[What is expected]
Reproduce all of the data that follows, character for character.

[Material]
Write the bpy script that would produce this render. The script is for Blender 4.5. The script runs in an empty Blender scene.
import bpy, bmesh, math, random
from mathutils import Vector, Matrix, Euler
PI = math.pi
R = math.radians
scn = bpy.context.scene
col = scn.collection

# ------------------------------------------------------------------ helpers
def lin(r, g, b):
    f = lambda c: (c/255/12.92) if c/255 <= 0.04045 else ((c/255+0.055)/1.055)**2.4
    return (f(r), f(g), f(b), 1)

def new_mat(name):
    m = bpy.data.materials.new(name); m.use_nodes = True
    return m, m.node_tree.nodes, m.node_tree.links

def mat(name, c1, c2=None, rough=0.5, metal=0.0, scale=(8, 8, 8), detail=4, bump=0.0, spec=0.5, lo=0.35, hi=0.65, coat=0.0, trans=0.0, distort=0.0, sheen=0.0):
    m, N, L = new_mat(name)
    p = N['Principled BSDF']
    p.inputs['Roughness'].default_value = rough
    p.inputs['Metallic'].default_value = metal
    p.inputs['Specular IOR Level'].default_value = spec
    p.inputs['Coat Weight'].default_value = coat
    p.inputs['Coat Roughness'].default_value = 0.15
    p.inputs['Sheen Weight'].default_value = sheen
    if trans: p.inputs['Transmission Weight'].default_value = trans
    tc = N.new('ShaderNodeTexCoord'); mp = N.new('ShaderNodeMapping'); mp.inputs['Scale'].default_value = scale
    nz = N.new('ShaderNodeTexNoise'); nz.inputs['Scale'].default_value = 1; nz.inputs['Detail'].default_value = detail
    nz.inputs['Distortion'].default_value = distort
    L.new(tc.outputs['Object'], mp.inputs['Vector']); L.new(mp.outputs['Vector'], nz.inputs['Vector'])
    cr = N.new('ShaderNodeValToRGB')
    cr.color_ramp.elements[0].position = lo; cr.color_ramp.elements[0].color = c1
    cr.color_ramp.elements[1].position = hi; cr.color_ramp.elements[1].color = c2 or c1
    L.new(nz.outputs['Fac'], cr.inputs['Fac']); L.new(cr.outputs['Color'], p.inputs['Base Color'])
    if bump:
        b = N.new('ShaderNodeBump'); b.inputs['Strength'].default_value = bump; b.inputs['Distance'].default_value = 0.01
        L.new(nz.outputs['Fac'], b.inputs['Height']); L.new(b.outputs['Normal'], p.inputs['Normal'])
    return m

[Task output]
Write the bpy script that would produce this render. The script is for Blender 4.5. The script runs in an empty Blender scene.
import bpy, bmesh, math, random
from mathutils import Vector, Matrix, Euler
PI = math.pi
R = math.radians
scn = bpy.context.scene
col = scn.collection

# ------------------------------------------------------------------ helpers
def lin(r, g, b):
    f = lambda c: (c/255/12.92) if c/255 <= 0.04045 else ((c/255+0.055)/1.055)**2.4
    return (f(r), f(g), f(b), 1)

def new_mat(name):
    m = bpy.data.materials.new(name); m.use_nodes = True
    return m, m.node_tree.nodes, m.node_tree.links

def mat(name, c1, c2=None, rough=0.5, metal=0.0, scale=(8, 8, 8), detail=4, bump=0.0, spec=0.5, lo=0.35, hi=0.65, coat=0.0, trans=0.0, distort=0.0, sheen=0.0):
    m, N, L = new_mat(name)
    p = N['Principled BSDF']
    p.inputs['Roughness'].default_value = rough
    p.inputs['Metallic'].default_value = metal
    p.inputs['Specular IOR Level'].default_value = spec
    p.inputs['Coat Weight'].default_value = coat
    p.inputs['Coat Roughness'].default_value = 0.15
    p.inputs['Sheen Weight'].default_value = sheen
    if trans: p.inputs['Transmission Weight'].default_value = trans
    tc = N.new('ShaderNodeTexCoord'); mp = N.new('ShaderNodeMapping'); mp.inputs['Scale'].default_value = scale
    nz = N.new('ShaderNodeTexNoise'); nz.inputs['Scale'].default_value = 1; nz.inputs['Detail'].default_value = detail
    nz.inputs['Distortion'].default_value = distort
    L.new(tc.outputs['Object'], mp.inputs['Vector']); L.new(mp.outputs['Vector'], nz.inputs['Vector'])
    cr = N.new('ShaderNodeValToRGB')
    cr.color_ramp.elements[0].position = lo; cr.color_ramp.elements[0].color = c1
    cr.color_ramp.elements[1].position = hi; cr.color_ramp.elements[1].color = c2 or c1
    L.new(nz.outputs['Fac'], cr.inputs['Fac']); L.new(cr.outputs['Color'], p.inputs['Base Color'])
    if bump:
        b = N.new('ShaderNodeBump'); b.inputs['Strength'].default_value = bump; b.inputs['Distance'].default_value = 0.01
        L.new(nz.outputs['Fac'], b.inputs['Height']); L.new(b.outputs['Normal'], p.inputs['Normal'])
    return m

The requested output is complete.